You will check your social feeds, and see posts with things that have become commonplace for you, and make the rest of the world marvel.
You will see your friends pool their money to buy something for the front, rebuild a destroyed home, and rescue cats from razed villages.
You will see yet another video of our soldiers, dancing and joking in conditions that would make anybody else cry. You will see pictures from hell, and of the people who have become more dangerous than all the devils in that hell.
You will go out, and stand in line for your coffee between a soldier, who was popping “vogs” at enemy infantry the day before yesterday, and a doctor, who operated on the wounded for two-and-a-half days straight in February, took a brief nap in his office, and then went back to work, fueled only by enthusiasm, nicotine and the words “tak treba” [this must be done].

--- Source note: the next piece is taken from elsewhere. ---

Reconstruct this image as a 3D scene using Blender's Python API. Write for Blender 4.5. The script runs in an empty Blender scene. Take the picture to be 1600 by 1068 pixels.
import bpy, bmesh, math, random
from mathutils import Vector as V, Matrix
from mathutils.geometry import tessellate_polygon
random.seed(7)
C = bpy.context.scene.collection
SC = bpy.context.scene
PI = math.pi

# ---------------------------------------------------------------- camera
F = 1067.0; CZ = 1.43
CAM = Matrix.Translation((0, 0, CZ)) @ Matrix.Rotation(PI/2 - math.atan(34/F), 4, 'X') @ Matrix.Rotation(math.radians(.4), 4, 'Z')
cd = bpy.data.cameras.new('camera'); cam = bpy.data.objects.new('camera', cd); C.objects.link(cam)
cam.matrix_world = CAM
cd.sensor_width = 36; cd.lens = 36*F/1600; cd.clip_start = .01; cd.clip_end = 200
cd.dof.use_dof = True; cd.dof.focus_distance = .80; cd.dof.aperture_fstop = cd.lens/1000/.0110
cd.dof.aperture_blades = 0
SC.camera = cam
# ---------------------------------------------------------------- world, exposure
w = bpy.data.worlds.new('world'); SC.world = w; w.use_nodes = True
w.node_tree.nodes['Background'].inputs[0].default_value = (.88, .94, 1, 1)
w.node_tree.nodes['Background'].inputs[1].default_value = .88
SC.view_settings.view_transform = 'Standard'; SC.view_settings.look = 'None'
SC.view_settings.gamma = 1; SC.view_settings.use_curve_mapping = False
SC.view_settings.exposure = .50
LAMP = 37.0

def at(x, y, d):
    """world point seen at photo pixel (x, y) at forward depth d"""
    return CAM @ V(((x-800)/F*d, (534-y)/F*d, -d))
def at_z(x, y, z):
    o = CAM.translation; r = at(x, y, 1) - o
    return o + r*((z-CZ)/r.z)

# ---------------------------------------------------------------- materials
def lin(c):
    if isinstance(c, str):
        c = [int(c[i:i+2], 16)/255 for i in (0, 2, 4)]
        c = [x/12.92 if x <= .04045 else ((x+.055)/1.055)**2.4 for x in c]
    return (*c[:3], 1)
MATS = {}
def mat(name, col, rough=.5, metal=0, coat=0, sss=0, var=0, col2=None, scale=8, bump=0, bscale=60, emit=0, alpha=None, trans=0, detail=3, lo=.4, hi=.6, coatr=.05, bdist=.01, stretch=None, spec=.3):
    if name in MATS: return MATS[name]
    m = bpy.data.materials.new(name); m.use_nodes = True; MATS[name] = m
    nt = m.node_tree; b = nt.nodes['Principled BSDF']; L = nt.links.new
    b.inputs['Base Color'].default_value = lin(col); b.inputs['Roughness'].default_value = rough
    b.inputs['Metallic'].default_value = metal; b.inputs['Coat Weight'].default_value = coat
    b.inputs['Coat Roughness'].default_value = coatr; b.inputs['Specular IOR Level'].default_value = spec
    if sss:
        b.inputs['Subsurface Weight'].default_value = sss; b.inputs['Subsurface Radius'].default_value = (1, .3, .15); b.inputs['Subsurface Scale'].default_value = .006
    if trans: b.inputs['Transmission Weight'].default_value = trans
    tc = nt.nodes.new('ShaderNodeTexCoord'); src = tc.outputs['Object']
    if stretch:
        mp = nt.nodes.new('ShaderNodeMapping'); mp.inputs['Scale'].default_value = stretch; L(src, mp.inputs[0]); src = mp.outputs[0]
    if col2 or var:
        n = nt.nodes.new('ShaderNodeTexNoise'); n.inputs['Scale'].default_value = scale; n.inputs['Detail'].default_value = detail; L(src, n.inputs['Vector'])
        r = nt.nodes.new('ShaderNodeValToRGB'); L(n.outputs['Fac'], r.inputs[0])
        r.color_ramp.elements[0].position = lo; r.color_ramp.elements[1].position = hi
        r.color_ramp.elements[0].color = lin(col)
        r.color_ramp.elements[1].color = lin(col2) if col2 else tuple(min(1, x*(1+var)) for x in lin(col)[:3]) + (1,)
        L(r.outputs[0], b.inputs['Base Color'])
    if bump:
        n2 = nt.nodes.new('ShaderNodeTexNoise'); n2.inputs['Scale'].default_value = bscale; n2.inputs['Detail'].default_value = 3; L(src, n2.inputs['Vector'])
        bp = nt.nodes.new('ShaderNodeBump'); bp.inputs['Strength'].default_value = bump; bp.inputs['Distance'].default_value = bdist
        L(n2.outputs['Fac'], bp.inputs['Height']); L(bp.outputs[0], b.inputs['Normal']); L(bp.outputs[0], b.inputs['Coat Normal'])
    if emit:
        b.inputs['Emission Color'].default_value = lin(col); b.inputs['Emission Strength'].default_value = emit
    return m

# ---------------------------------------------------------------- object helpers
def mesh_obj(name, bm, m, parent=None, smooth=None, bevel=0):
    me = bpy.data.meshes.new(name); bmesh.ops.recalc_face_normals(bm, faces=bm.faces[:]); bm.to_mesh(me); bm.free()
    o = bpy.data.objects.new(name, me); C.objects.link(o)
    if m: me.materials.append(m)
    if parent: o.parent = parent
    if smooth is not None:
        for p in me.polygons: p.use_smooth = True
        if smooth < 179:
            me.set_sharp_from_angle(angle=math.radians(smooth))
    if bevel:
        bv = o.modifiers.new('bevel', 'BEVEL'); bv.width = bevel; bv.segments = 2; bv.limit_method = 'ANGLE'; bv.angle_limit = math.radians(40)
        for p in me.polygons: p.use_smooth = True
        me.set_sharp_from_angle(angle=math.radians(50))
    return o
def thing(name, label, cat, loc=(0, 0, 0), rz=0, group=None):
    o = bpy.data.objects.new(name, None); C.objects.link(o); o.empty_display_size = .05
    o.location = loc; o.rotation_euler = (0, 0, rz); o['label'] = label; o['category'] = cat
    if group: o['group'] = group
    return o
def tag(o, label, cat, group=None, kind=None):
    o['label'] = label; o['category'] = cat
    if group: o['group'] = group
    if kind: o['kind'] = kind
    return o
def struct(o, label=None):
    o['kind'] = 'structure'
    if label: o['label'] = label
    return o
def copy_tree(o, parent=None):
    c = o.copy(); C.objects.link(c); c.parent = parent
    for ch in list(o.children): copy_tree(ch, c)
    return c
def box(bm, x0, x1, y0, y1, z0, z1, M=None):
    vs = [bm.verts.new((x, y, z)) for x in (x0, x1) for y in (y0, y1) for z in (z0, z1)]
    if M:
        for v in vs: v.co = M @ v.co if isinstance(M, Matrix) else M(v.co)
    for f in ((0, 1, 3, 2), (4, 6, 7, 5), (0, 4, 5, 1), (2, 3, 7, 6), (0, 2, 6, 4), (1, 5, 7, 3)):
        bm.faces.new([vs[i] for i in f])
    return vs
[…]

Then, you will go back home, look in the mirror, and see what a person with scars on their soul looks like.
You recall where every scar came from:
This one is from the rocket that leveled the building two blocks away. This scar came from seeing photos from Bucha for the first time. This one is from Azovstal. This one is from your kid’s godfather, who will never be coming back from Bakhmut.
This is what Independence looks like. It is not in poems or songs. It is in action. In people’s actions.
Actions always leave scars.
Tomorrow morning, you will open your eyes and it will be Independence Day.
Two days from now, you will open your eyes, and it will be Independence Day.
Three days from today, you will open your eyes, and it will be Independence Day.
You are Independence, and every day is yours.